Gumpalan awan menaungimu Semua makhuk mengucapkan shalawat untukmu.
Tentang Makna Berdiri
Posisi berdiri yang dilakukan oleh orang tua dan para guru kita merupakan bentuk akhlak mereka terhadap Rasulullah Shallallahu alaihi wa sallam. Para orang tua kita jelas meneladani akhlak para ulama sebagai pewaris para nabi terhadap rasulnya.
Ada baiknya kita telaah uraian Sayid Bakri bin Sayid Muhammad Syatha Ad-Dimyathi dalam Kitab I‘anatut Thalibin sebagai berikut:
جرت العادة أن الناس إذا سمعوا ذكر وضعه صلى الله عليه وسلم يقومون تعظيما له صلى الله عليه وسلم وهذا القيام مستحسن لما فيه من تعظيم النبي صلى الله عليه وسلم ، وقد فعل ذلك كثير من علماء الامة الذين يقتدى بهم. قال الحلبي في السيرة فقد حكى بعضهم أن الامام السبكي اجتمع عنده كثير من علماء عصره فأنشد منشده قول الصرصري في مدحه صلى الله عليه وسلم: قليل لمدح المصطفى الخط بالذهب على ورق من خط أحسن من كتب وأن تنهض الاشراف عند سماعه قياما صفوفا أو جثيا على الركب فعند ذلك قام الامام السبكي وجميع من بالمجلس، فحصل أنس كبير في ذلك المجلس وعمل المولد. واجتماع الناس له كذلك مستحسن
Artinya: “Sudah menjadi tradisi bahwa ketika mendengar kelahiran Nabi Muhammad Shallallahu alaihi wa sallam disebut-sebut, orang-orang akan berdiri sebagai bentuk penghormatan bagi rasul akhir zaman.

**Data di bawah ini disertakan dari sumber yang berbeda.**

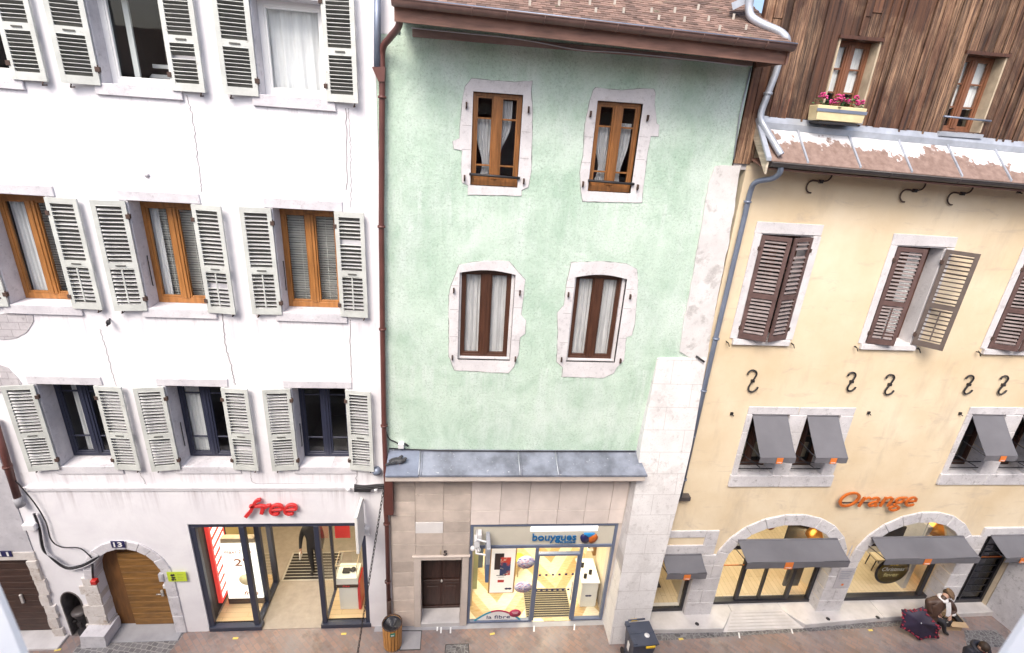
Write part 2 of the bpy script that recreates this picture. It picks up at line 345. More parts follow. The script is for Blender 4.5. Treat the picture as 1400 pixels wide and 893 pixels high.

Berdiri seperti itu didasarkan pada istihsan (anggapan baik) sebagai bentuk penghormatan bagi Rasulullah SAW. Hal ini dilakukan banyak ulama terkemuka panutan umat Islam.
Al-Halabi dalam Sirah-nya mengutip sejumlah ulama yang menceritakan bahwa ketika majelis Imam As-Subki dihadiri para ulama di zamannya, Imam As-Subki membaca syair pujian untuk Rasulullah Shallallahu alaihi wa sallam dengan suara lantang.
Sedikit pujian untuk Rasulullah Shallallahu alaihi wa sallam oleh tinta emas Di atas mata uang dibanding goresan indah di buku-buku.
Orang-orang mulia terkemuka bangkit saat mendengar namanya Berdiri berbaris atau bersimpuh di atas lutut.
Selesai membaca syair Imam As-Subki berdiri yang kemudian diikuti oleh para ulama yang hadir. Kebahagiaan muncul di majelis tersebut dan maulid Rasulullah Shallallahu alaihi wa sallam diperingati di dalamnya. Pertemuan umat Islam demi kelahiran Rasulullah Shallallahu alaihi wa sallam juga didasarkan pada istihsan.”
Keterangan di atas berdasarkan penjelasan dari Sayid Bakri bin Sayid Muhammad Syatha Ad-Dimyathi dalam kitab I‘anatut Thalibin juz 3 halaman 414. (I‘anatut Thalibin, Darul Fikr, Beirut, Libanon, tahun 2005 M/1425-1426 H, juz III, hal. 414).